Box


I have a movie stub from a screening of ‘Master and Commander: Far Side of the World’. It was a film made by Peter Weir, and it starred Russell Crowe. My father and I went to watch it at KLCC, and immediately after that, we went to Kinokuniya and bought the book about the making of the film.

This was almost ten years ago. I could just about make out the writings on the ticket stub. It has faded with age.

I believe that we are who we are because of the things that we’ve gone through.

I no longer take many pictures. I do not see or far more importantly, feel the need to. Events I have attended, people I have met, these are memories I have made and retained as naturally as I can, without the aid of digital existence.

I do this because I want to see and experience the world as much as I can. In the past, carrying a camera around with me has made me feel naturally inclined to look at things through the eye of the lens. I wonder about the life of a photographer, a professionally-employed one. They take wonderful photographs of a world in motion, but I wonder how they see the rest of their everyday lives. Do they live for the moment, or do they consider how that moment could be immortalised better with a slight change in lighting conditions? Do they see the bigger picture, or do they frame a part of that picture for the sake of others?
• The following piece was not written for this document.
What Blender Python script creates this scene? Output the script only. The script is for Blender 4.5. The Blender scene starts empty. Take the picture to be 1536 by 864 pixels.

I was driving around the other, downhill from my father’s house. The road was lined with trees. The morning sun was out, and it peeked through the leaves of the said trees. Driving at a certain speed, these formed a pattern of shadows that inked themselves momentarily on my dashboard and hands. Through the windscreen, they created darkened hennas of art. My eyes were fixed on these for a while, considering a close-up shot of my hands as it gripped and moved of its own accord. I saw something, and I wanted to share it with the world.

That is how I work. I see, I communicate. Through that, a work of art that one may somehow call a film will hopefully emerge. That is how I see the world, these random moments.

But these are retained in memories because I don’t want to dilute them. I keep artifacts of events, but I do not wish for the pictures. What are pictures beyond devices used to show others what you saw? I wasn’t interested in sharing my personal life with others.

My mother berates me for this. “You’re having dinner with the president of your university,” she said after my graduation, “you should take pictures. Later you can show others the peoples of your life.” He is indeed the president, but he was formerly my lecturer. Because of that, I never felt the inclination to treat him as anything other than that. I do not wish to take pictures of the two of us, but that did not mean I threw away the ticket stub of the graduation screening I attended with him.

JJ Abrams once said that he bought a box without knowing what is inside it. He bought it at a magic shop. Even though he was curious, he never did open it, because once he did, the magic would definitely be over, and there is no reason to ever wonder what if. This formed the very basis for a lot of his television narrative (though less so for his actual films, funnily enough).

I have a box of the artifacts I have. These are special ones: football match tickets, invitation cards to movie screenings, a card I have made, but never had the chance to give. Only one person knew of this box; I told her that I threw it away. In truth, however, I didn’t. I couldn’t. I feel it’s akin to throwing away the memories I had accumulated, the experiences I had felt, and I didn’t want that. It was special, and I could not throw it away.

It’s not the same as JJ’s box, but I would not open my box, my history, my artifacts, because I don’t want to. The past is the past, and while I try my hardest not to forget, there are certain things I do not wish to revisit.

My history, the true story of how I remember and truly feel about my life, is my own, and no one else’s.